The vote was five to four against applying the Fourteenth Amendment to the Slaughterhouse Case because, the majority insisted, Congress had intended primarily to give citizenship rights to former slaves. Had the five majority justices stopped there, the decision would not have been so far-reaching, but they added that the amendment protected only such federal rights as access to ports and the right to run for office. Basically, then, the five justices said that the Fourteenth Amendment had not fundamentally altered traditional federalism in the sense that most citizens’ rights remained under state control, and the amendment had nothing to do with states’ rights. The privileges-and-immunities clause did not protect rights flowing from state citizenship, only those arising out of national citizenship, the court held.

Dissenters

Among the four dissenters, Justice Stephen Field posited that the Fourteenth Amendment did indeed shield property rights and the right to labor from interference by the individual states. If the amendment’s meaning was to do otherwise, Field wrote, “It was a vain and idle amendment, which accomplished nothing, and most unnecessarily excited Congress and the people on its passage.” Another of the court’s minority of four, Justice Noah Swayne, angrily declared, “This court has no authority to interpolate a limitation that is neither express nor implied. Our duty is to execute the law, not to make it.”

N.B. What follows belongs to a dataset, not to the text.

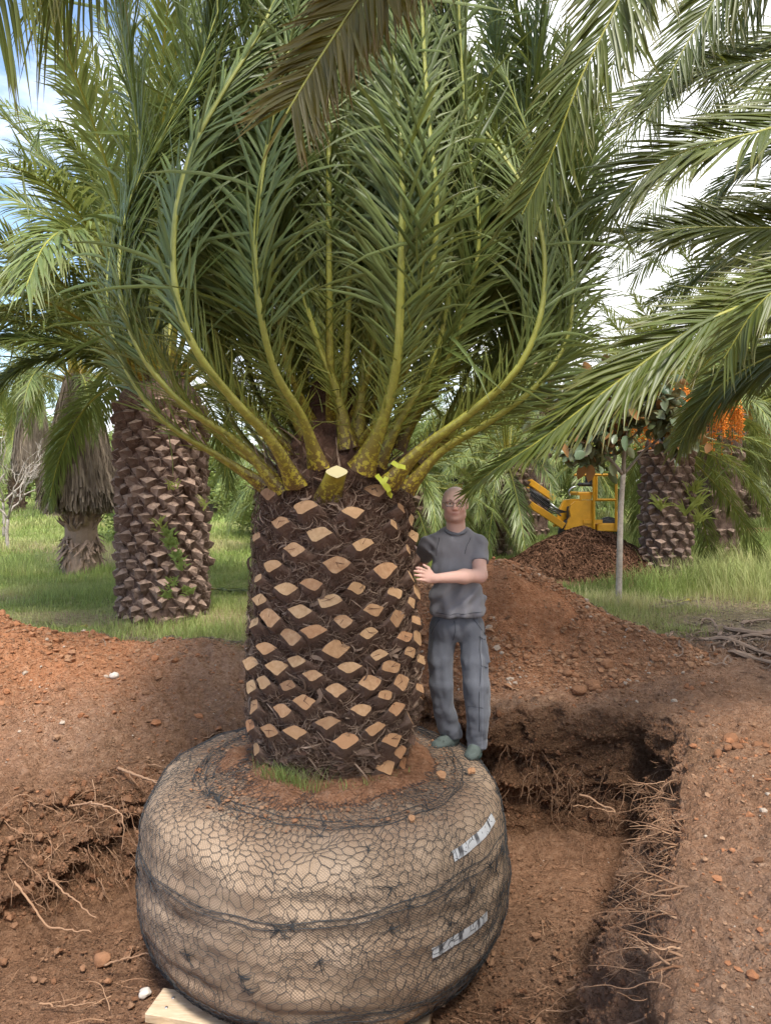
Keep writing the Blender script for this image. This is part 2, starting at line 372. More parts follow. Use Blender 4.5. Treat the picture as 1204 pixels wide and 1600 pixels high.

The ruling provided an important affirmation of the states’ “police power” to protect public health and safety and otherwise to regulate business activities for the good of the community. However, it also curtailed the value of the Fourteenth Amendment’s privileges-and-immunities clause for protecting the fundamental rights of citizens, notably former slaves, from restrictions that state governments might choose to apply. With many state legislatures in the post-Reconstruction South controlled by former slaveholders, African Americans in most of those states were left in the disadvantageous position of having to rely on those state governments and their constitutions for the guarantee of their personal rights.